Big day for me yesterday. A few months ago my friends at that admirable organisation The Financial Services Forum (www.thefsforum.co.uk) asked me to set up another in their family of Special Interest Groups, this one to concentrate on brand strategy, and yesterday was the group’s first event. The title was Just How Different and Special Are Financial Services Brands?, and we had three excellent speakers addressing the question from three different angles: Mike Hoban outlining some of the key issues involved in building brands in non-financial service markets (airlines, retail and so forth); Tim Pile doing the same with a focus on fast-moving consumer goods; and Justin Basini concentrating on financial services. We continued this compare-and-contrast format in a good hour of discussion with the 100 or so people who turned up.
I must say, it all seemed to go very well, and as chairman of the proceedings I was extremely grateful to the three speakers who all did make excellent presentations and, equally important, didn’t over-run - and also to all those attending, who kept up a steady flow of questions and comments and spared me from any trace of anxiety about the whole session drying up and coming to an embarrassing close half an hour early.
Anyway, it seemed important to try to fabricate some conclusions from the discussion, so at the end I asked for some shows of hands - particularly on the question of whether building brands in financial services is a) harder than, and b) different from, building brands in FMCG or in non-financial services.

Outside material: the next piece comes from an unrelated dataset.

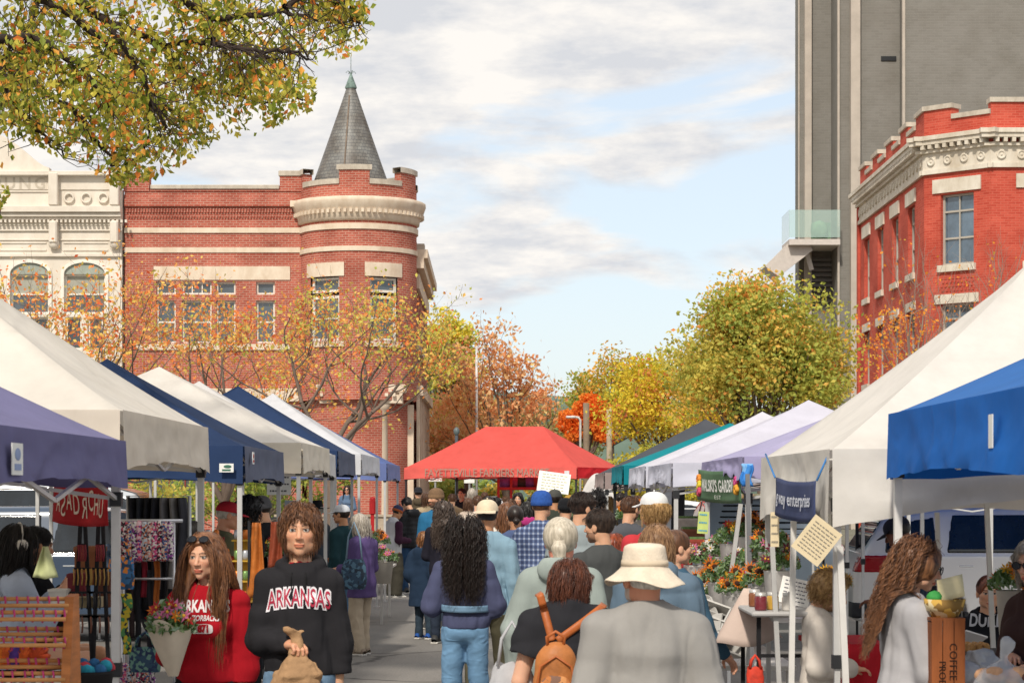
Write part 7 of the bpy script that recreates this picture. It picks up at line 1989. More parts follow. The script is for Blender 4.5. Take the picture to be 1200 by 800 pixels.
# backdrop bits at the street end
e = empty('produce_rack', (GX(610, 52.5), 53, 0), 0, 'red metal rack of purple and pink goods beneath the red tent', 'rack'); m = MB()
for px_ in (584, 599, 630): m.box((GX(px_, 53), 53, 1.35), (.06, .06, 2.0)); m.box((GX(px_, 54), 54, 1.35), (.06, .06, 2.0))
for z_ in (1.55, 1.95): m.box((GX(607, 53), 53, z_), (1.0, .05, .06)); m.box((GX(607, 53), 53.5, z_-.03), (.95, .9, .02))
m.build('frame', mat('#b8241f', .5), e); random.seed(3)
for i, px_ in enumerate((593, 602, 611, 621, 630)):
    m = MB(); m.lathe([(.001, .0), (.16, .03), (.22, .2), (.15, .3), (.001, .33)], (GX(px_, 53.2), 53.3, 1.97), n=14, M=Matrix.Rotation(.5, 3, 'X')); m.build('basket', mat(['#8a4a8a', '#b03a5a', '#3a2a24', '#7a3a7a', '#a83030'][i], .7, .2, 10), e)
m = MB(); m.grid(lambda u, v: (GX(700, 45)+(u-.5)*1.0*math.cos((v-.5)*0), 45+.3*math.cos(math.pi*u)*.5, .9+1.35*v*math.sin(math.pi*min(.98, max(.06, u)))**.6), 20, 10); o = m.build('white_sail', mat('#e6e2e0', .7, .04, trans=.2), fixn=False, solid=.01); prop(o, 'white arched fabric shade behind the grey tent', 'fabric shade')
for i, (px_, D, cc, lb) in enumerate(((781, 27.5, '#c9ccd2', 'pale grey upright board beside the black one'), (792, 27, '#24262a', 'black upright board under the pale tents'))):
    m = MB(); m.bar((GX(px_, D), D, .6), (GX(px_, D)+.04, D+.1, HZ(572, D)), .16, d=.03); o = m.build('upright_board', mat(cc, .7, .06)); prop(o, lb, 'board')
for i, (px_, py_, D, cc, lb) in enumerate(((812, 628, 21, '#7a4a34', 'brown produce box under the pale tents'), (820, 640, 20.5, '#8a3a2c', 'reddish produce box under the pale tents'), (805, 615, 22, '#b9aea4', 'grey bag-like parcel on the produce boxes'))):
    m = MB(); m.box(W(px_, py_, D), (.24, .3, .14), bev=.02); m.box(W(px_, py_, D)+Vector((0, 0, .07)), (.20, .26, .04), m=1); o = m.build('produce_box', [mat(cc, .8, .15, 8), mat('#5f7a45', .8, .3, 20)]); prop(o, lb, 'box', 'produce boxes')
e = empty('stall_table', (GX(815, 21), 21, 0), 0, 'table under the pale lavender tents', 'table'); m = MB(); m.box((GX(822, 21), 21.3, 1.28), (.5, 1.6, .03)); m.build('tabletop', mat('#6a5a4c', .8), e)
for sx in (-.22, .22):
    for sy in (-.7, .7): m = MB(); m.box((GX(822, 21)+sx, 21.3+sy, .63), (.03, .03, 1.26)); m.build('leg', STEEL, e)
m = MB(); c0 = W(875, 545, 14.9); m.grid(lambda u, v: (c0.x+(u-.5)*.07+.01*math.sin(v*7), c0.y-.02+.012*math.sin(u*9), c0.z+.01-.15*v), 8, 8); o = m.build('towel', patterned('#2f7ac8', '#3f8ad8', '#7ab0e0', 18), fixn=False, solid=.014); prop(o, 'bright blue towel clipped to the lilac tent corner', 'towel')
# posts and signs
def post(px_, D, ytop, w_, label, cc='#8a7a68', cat='post', z0=0):
    m = MB(); m.tube([(GX(px_, D), D, 0), (GX(px_, D), D, HZ(ytop, D))], w_, 10); o = m.build('utility_pole', mat(cc, .8, .12, 3)); prop(o, label, cat); return o
post(687, 95, 472, .13, 'brown wooden utility pole before the orange maple'); post(714, 95, 478, .12, 'pale wooden utility pole right of the brown one', '#b5a894'); post(558.5, 90, 405, .05, 'slim white flagpole rising through the brown oak', '#d9d9d9')
e = empty('street_lamp', (GX(678, 90), 90, 0), 0, 'thin white street lamp with a curved arm by the orange maple', 'street lamp'); m = MB(); m.tube([(GX(680, 90), 90, 0), (GX(680, 90), 90, HZ(492, 90)), (GX(678, 90), 90, HZ(489, 90)), (GX(670, 90), 90, HZ(488, 90))], .05, 8); m.build('pole', mat('#c9c9c6', .5), e)
m = MB(); m.box((GX(669, 90), 90, HZ(488.5, 90)), (.4, .2, .1), bev=.03); m.build('lamp_head', mat('#d9d9d6', .4), e)
def road_sign(px_, D, y0_, y1_, w_, label, txt=None, cc='#ecebe6'):
    e = empty('street_sign', (GX(px_, D), D, 0), 0, label, 'sign'); m = MB(); m.box((GX(px_, D), D+.04, HZ(y0_, D)/2), (.05, .05, HZ(y0_, D))); m.build('pole', mat('#9a9a98', .5, metal=.4), e)
    m = MB(); m.box((GX(px_, D), D, (HZ(y0_, D)+HZ(y1_, D))/2), (w_, .02, HZ(y0_, D)-HZ(y1_, D)), bev=.008); m.build('plate', mat(cc, .5), e)
    if txt: lettering(txt, .13, (GX(px_, D), D-.012, (HZ(y0_, D)+HZ(y1_, D))/2), (1, 0, 0), (0, 0, 1), mat('#b0303a', .6), e, lift=.004)
road_sign(510, 62, 553, 564, .38, 'white no-parking sign with red print beside the brick corner', 'NO\nPARKING'); road_sign(550, 64, 557, 566, .30, 'blank-looking white sign under the red tent')
road_sign(341, 62, 586, 600, .36, 'dark board behind the hoodie boy', None, '#3a4048')
e = empty('street_lamp', (GX(500, 60), 60, 0), 0, 'dark lantern-topped lamp post before the portico', 'street lamp'); m = MB(); D = 70
e.location = (GX(501, D), D, 0)
m.tube([(GX(535, D), D, 0), (GX(535, D), D, HZ(510, D))], .05, 8); m.build('pole', mat('#4a5058', .6), e); m = MB(); m.lathe([(.03, 0), (.09, .06), (.10, .18), (.03, .26)], (GX(535, D), D, HZ(510, D)), n=12); m.build('lantern', mat('#5f6a6c', .3), e)
m = MB(); m.box((GX(436.5, 52), 52, HZ(594, 52)), (.14, .14, .36), bev=.03); m.ball((GX(436.5, 52), 52, HZ(585, 52)), .07, 10); m.box((GX(436.5, 52), 52, HZ(603, 52)/2), (.08, .08, HZ(603, 52))); o = m.build('call_box', mat('#b02024', .5)); prop(o, 'red box on a stub post among the left tent poles', 'box')
e = empty('low_wall', (GX(400, 60), 60, 0), 0, 'low stone wall where a woman and a girl sit', 'wall'); m = MB(); m.box((GX(395, 60.5), 60.6, .60), (3.2, .5, 1.2)); m.box((GX(395, 60.5), 60.6, 1.22), (3.4, .6, .06)); m.build('masonry', stone_mat('#c0b09a', '#9a8c7a', 2), e)

# small wares on the folding table and more texture on the ground
random.seed(77); zt = HZ(717, 13.3)+.016
for i, (dx, dy, cc, lb) in enumerate(((-.18, -.38, '#7a3038', 'dark red jar at the near left of the folding table'), (-.10, -.30, '#c9a04a', 'honey coloured jar on the folding table'), (-.02, -.40, '#d9d4cc', 'white tub at the front of the folding table'), (.17, -.36, '#4a6334', 'green jar on the right of the folding table'), (-.17, .05, '#8a5638', 'brown jar farther back on the folding table'))):
    e = empty('jar', (GX(925, 13.3)+dx, 13.6+dy, zt), 0, lb, 'jar', 'jars on the folding table'); m = MB(); m.lathe([(.001, 0), (.034, .0), (.037, .01), (.037, .075), (.030, .088)], n=18); m.build('glass', mat(cc, .25, .1, 10, coat=.4), e, world=False)
    m = MB(); m.lathe([(.033, .086), (.033, .106), (.001, .108)], n=18); m.build('lid', mat('#c9c7c2', .4, .05, metal=.4), e, world=False)
for i, (px_, D, lb) in enumerate(((470, 27, 'yellow leaf lying on the asphalt beside the purple coat'), (430, 23.5, 'orange leaf lying on the asphalt near the left stalls'), (590, 24, 'brown leaf lying in the middle of the street'))):
    o = leaf_mesh('fallen_leaf', np.array([[GX(px_, D), D, .02]]), .09, ['#c98a3c'], [1], None, 5+i) if False else None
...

When it came to the comparison with FMCG, absolutely everyone thought financial services are harder and over 95% thought they’re different. And when it came to the comparison with non-financial services, everyone thought financial services are harder or equally hard, and about two-thirds of those voting thought they were different.
I was pleased with these results. Way back in my early days as an FS specialist, I used to go on about all this a lot - in fact, I think I may even have once written an agency brochure on the subject called Not Like Baked Beans, my not-so-hidden agenda obviously being to discourage clients from being irrelevantly seduced by non-specialist agencies’ work for other clients in other markets.
After a while, I got bored, partly because almost everything gets boring after a while but also because clients paid this line of argument no attention whatsoever. Still, with definitive and quantitative new evidence available, maybe I should summon up some new enthusiasm and try to relaunch the whole issue. I could hardly be less successful with it than I was last time.